__Supplied data__:
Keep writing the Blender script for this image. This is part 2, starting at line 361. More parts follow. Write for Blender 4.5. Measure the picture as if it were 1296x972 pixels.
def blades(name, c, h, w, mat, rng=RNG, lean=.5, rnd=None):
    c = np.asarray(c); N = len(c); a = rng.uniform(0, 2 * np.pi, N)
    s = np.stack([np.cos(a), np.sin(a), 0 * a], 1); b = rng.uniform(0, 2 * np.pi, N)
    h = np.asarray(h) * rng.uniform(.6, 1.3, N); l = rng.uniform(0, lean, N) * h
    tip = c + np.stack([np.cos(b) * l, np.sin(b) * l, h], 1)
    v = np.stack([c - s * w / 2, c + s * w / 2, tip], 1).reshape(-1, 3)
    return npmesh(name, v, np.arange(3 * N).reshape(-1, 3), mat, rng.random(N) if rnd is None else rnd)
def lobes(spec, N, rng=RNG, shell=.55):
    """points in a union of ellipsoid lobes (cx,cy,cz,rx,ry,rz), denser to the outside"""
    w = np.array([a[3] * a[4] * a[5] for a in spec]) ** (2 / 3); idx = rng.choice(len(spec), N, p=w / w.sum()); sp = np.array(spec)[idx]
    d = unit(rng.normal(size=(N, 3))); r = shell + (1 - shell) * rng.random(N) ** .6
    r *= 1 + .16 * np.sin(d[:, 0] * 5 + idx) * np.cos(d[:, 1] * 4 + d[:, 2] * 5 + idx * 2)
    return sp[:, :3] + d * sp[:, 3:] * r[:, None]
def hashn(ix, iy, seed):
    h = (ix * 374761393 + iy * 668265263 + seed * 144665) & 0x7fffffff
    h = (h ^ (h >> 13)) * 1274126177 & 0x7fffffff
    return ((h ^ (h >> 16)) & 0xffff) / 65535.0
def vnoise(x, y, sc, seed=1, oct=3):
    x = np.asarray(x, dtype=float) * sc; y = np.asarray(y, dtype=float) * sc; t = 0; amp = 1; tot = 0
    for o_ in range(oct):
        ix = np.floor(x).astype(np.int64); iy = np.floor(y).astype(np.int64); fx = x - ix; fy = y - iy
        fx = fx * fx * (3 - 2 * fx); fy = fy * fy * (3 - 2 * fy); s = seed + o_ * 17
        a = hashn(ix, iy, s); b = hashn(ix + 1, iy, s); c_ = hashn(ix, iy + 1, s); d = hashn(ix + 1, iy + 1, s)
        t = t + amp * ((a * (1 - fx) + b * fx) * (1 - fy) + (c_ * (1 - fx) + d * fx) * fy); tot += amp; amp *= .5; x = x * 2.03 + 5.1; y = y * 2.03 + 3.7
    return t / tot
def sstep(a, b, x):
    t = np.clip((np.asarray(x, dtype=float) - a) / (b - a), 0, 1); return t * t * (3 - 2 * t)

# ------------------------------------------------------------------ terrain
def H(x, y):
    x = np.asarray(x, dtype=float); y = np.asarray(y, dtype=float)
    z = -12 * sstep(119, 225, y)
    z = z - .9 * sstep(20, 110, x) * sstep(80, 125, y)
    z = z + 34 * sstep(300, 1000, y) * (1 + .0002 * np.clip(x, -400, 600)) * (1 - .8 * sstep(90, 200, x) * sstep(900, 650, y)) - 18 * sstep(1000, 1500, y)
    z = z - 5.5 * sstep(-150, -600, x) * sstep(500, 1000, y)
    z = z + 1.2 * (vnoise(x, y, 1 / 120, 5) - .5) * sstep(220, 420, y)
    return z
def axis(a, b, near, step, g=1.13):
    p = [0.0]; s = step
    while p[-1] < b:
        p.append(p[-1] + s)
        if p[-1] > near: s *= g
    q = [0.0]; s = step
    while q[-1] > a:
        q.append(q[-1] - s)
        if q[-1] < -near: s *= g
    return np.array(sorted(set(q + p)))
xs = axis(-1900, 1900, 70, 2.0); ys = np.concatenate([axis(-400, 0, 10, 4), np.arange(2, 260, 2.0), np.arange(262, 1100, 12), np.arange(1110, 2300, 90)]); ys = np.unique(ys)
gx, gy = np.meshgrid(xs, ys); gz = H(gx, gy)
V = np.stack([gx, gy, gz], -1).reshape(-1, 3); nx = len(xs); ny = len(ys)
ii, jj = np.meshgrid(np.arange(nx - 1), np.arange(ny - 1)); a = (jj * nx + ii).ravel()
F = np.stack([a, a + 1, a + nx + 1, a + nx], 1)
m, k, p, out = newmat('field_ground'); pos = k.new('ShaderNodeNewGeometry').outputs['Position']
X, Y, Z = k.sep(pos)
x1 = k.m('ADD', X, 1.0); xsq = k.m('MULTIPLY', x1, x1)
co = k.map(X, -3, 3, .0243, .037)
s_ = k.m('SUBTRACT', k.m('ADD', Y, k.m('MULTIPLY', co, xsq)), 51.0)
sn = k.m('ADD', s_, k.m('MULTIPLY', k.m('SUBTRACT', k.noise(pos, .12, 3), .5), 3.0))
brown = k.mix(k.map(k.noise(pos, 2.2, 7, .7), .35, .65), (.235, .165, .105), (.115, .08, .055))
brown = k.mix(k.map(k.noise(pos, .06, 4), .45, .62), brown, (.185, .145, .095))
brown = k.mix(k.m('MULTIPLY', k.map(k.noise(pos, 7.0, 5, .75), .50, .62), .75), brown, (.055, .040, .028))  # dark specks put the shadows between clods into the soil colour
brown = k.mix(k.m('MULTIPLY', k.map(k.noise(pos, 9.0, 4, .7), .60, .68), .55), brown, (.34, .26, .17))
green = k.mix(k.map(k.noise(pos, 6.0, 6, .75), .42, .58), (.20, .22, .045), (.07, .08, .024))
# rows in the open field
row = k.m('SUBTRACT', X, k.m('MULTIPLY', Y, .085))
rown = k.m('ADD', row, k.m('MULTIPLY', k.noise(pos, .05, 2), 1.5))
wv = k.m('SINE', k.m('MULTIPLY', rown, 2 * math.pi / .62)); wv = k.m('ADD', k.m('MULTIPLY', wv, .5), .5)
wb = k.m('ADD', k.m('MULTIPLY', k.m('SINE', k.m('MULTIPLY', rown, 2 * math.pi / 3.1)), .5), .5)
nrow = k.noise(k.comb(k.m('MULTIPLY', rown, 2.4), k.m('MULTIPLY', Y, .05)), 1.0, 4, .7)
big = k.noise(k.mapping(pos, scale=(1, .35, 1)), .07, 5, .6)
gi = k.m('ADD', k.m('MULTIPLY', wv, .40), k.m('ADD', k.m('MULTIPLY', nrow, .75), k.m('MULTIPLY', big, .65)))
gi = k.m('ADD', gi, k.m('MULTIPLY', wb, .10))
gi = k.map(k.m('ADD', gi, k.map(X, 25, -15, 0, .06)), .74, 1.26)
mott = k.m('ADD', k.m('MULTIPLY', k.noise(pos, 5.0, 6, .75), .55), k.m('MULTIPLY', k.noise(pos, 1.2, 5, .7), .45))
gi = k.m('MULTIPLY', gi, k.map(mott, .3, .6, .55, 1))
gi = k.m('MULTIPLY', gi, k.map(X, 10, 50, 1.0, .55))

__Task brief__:
Set down the listing above in full, please, exactly as it appears.

__Solution to this exercise__:
Keep writing the Blender script for this image. This is part 2, starting at line 361. More parts follow. Write for Blender 4.5. Measure the picture as if it were 1296x972 pixels.
def blades(name, c, h, w, mat, rng=RNG, lean=.5, rnd=None):
    c = np.asarray(c); N = len(c); a = rng.uniform(0, 2 * np.pi, N)
    s = np.stack([np.cos(a), np.sin(a), 0 * a], 1); b = rng.uniform(0, 2 * np.pi, N)
    h = np.asarray(h) * rng.uniform(.6, 1.3, N); l = rng.uniform(0, lean, N) * h
    tip = c + np.stack([np.cos(b) * l, np.sin(b) * l, h], 1)
    v = np.stack([c - s * w / 2, c + s * w / 2, tip], 1).reshape(-1, 3)
    return npmesh(name, v, np.arange(3 * N).reshape(-1, 3), mat, rng.random(N) if rnd is None else rnd)
def lobes(spec, N, rng=RNG, shell=.55):
    """points in a union of ellipsoid lobes (cx,cy,cz,rx,ry,rz), denser to the outside"""
    w = np.array([a[3] * a[4] * a[5] for a in spec]) ** (2 / 3); idx = rng.choice(len(spec), N, p=w / w.sum()); sp = np.array(spec)[idx]
    d = unit(rng.normal(size=(N, 3))); r = shell + (1 - shell) * rng.random(N) ** .6
    r *= 1 + .16 * np.sin(d[:, 0] * 5 + idx) * np.cos(d[:, 1] * 4 + d[:, 2] * 5 + idx * 2)
    return sp[:, :3] + d * sp[:, 3:] * r[:, None]
def hashn(ix, iy, seed):
    h = (ix * 374761393 + iy * 668265263 + seed * 144665) & 0x7fffffff
    h = (h ^ (h >> 13)) * 1274126177 & 0x7fffffff
    return ((h ^ (h >> 16)) & 0xffff) / 65535.0
def vnoise(x, y, sc, seed=1, oct=3):
    x = np.asarray(x, dtype=float) * sc; y = np.asarray(y, dtype=float) * sc; t = 0; amp = 1; tot = 0
    for o_ in range(oct):
        ix = np.floor(x).astype(np.int64); iy = np.floor(y).astype(np.int64); fx = x - ix; fy = y - iy
        fx = fx * fx * (3 - 2 * fx); fy = fy * fy * (3 - 2 * fy); s = seed + o_ * 17
        a = hashn(ix, iy, s); b = hashn(ix + 1, iy, s); c_ = hashn(ix, iy + 1, s); d = hashn(ix + 1, iy + 1, s)
        t = t + amp * ((a * (1 - fx) + b * fx) * (1 - fy) + (c_ * (1 - fx) + d * fx) * fy); tot += amp; amp *= .5; x = x * 2.03 + 5.1; y = y * 2.03 + 3.7
    return t / tot
def sstep(a, b, x):
    t = np.clip((np.asarray(x, dtype=float) - a) / (b - a), 0, 1); return t * t * (3 - 2 * t)

# ------------------------------------------------------------------ terrain
def H(x, y):
    x = np.asarray(x, dtype=float); y = np.asarray(y, dtype=float)
    z = -12 * sstep(119, 225, y)
    z = z - .9 * sstep(20, 110, x) * sstep(80, 125, y)
    z = z + 34 * sstep(300, 1000, y) * (1 + .0002 * np.clip(x, -400, 600)) * (1 - .8 * sstep(90, 200, x) * sstep(900, 650, y)) - 18 * sstep(1000, 1500, y)
    z = z - 5.5 * sstep(-150, -600, x) * sstep(500, 1000, y)
    z = z + 1.2 * (vnoise(x, y, 1 / 120, 5) - .5) * sstep(220, 420, y)
    return z
def axis(a, b, near, step, g=1.13):
    p = [0.0]; s = step
    while p[-1] < b:
        p.append(p[-1] + s)
        if p[-1] > near: s *= g
    q = [0.0]; s = step
    while q[-1] > a:
        q.append(q[-1] - s)
        if q[-1] < -near: s *= g
    return np.array(sorted(set(q + p)))
xs = axis(-1900, 1900, 70, 2.0); ys = np.concatenate([axis(-400, 0, 10, 4), np.arange(2, 260, 2.0), np.arange(262, 1100, 12), np.arange(1110, 2300, 90)]); ys = np.unique(ys)
gx, gy = np.meshgrid(xs, ys); gz = H(gx, gy)
V = np.stack([gx, gy, gz], -1).reshape(-1, 3); nx = len(xs); ny = len(ys)
ii, jj = np.meshgrid(np.arange(nx - 1), np.arange(ny - 1)); a = (jj * nx + ii).ravel()
F = np.stack([a, a + 1, a + nx + 1, a + nx], 1)
m, k, p, out = newmat('field_ground'); pos = k.new('ShaderNodeNewGeometry').outputs['Position']
X, Y, Z = k.sep(pos)
x1 = k.m('ADD', X, 1.0); xsq = k.m('MULTIPLY', x1, x1)
co = k.map(X, -3, 3, .0243, .037)
s_ = k.m('SUBTRACT', k.m('ADD', Y, k.m('MULTIPLY', co, xsq)), 51.0)
sn = k.m('ADD', s_, k.m('MULTIPLY', k.m('SUBTRACT', k.noise(pos, .12, 3), .5), 3.0))
brown = k.mix(k.map(k.noise(pos, 2.2, 7, .7), .35, .65), (.235, .165, .105), (.115, .08, .055))
brown = k.mix(k.map(k.noise(pos, .06, 4), .45, .62), brown, (.185, .145, .095))
brown = k.mix(k.m('MULTIPLY', k.map(k.noise(pos, 7.0, 5, .75), .50, .62), .75), brown, (.055, .040, .028))  # dark specks put the shadows between clods into the soil colour
brown = k.mix(k.m('MULTIPLY', k.map(k.noise(pos, 9.0, 4, .7), .60, .68), .55), brown, (.34, .26, .17))
green = k.mix(k.map(k.noise(pos, 6.0, 6, .75), .42, .58), (.20, .22, .045), (.07, .08, .024))
# rows in the open field
row = k.m('SUBTRACT', X, k.m('MULTIPLY', Y, .085))
rown = k.m('ADD', row, k.m('MULTIPLY', k.noise(pos, .05, 2), 1.5))
wv = k.m('SINE', k.m('MULTIPLY', rown, 2 * math.pi / .62)); wv = k.m('ADD', k.m('MULTIPLY', wv, .5), .5)
wb = k.m('ADD', k.m('MULTIPLY', k.m('SINE', k.m('MULTIPLY', rown, 2 * math.pi / 3.1)), .5), .5)
nrow = k.noise(k.comb(k.m('MULTIPLY', rown, 2.4), k.m('MULTIPLY', Y, .05)), 1.0, 4, .7)
big = k.noise(k.mapping(pos, scale=(1, .35, 1)), .07, 5, .6)
gi = k.m('ADD', k.m('MULTIPLY', wv, .40), k.m('ADD', k.m('MULTIPLY', nrow, .75), k.m('MULTIPLY', big, .65)))
gi = k.m('ADD', gi, k.m('MULTIPLY', wb, .10))
gi = k.map(k.m('ADD', gi, k.map(X, 25, -15, 0, .06)), .74, 1.26)
mott = k.m('ADD', k.m('MULTIPLY', k.noise(pos, 5.0, 6, .75), .55), k.m('MULTIPLY', k.noise(pos, 1.2, 5, .7), .45))
gi = k.m('MULTIPLY', gi, k.map(mott, .3, .6, .55, 1))
gi = k.m('MULTIPLY', gi, k.map(X, 10, 50, 1.0, .55))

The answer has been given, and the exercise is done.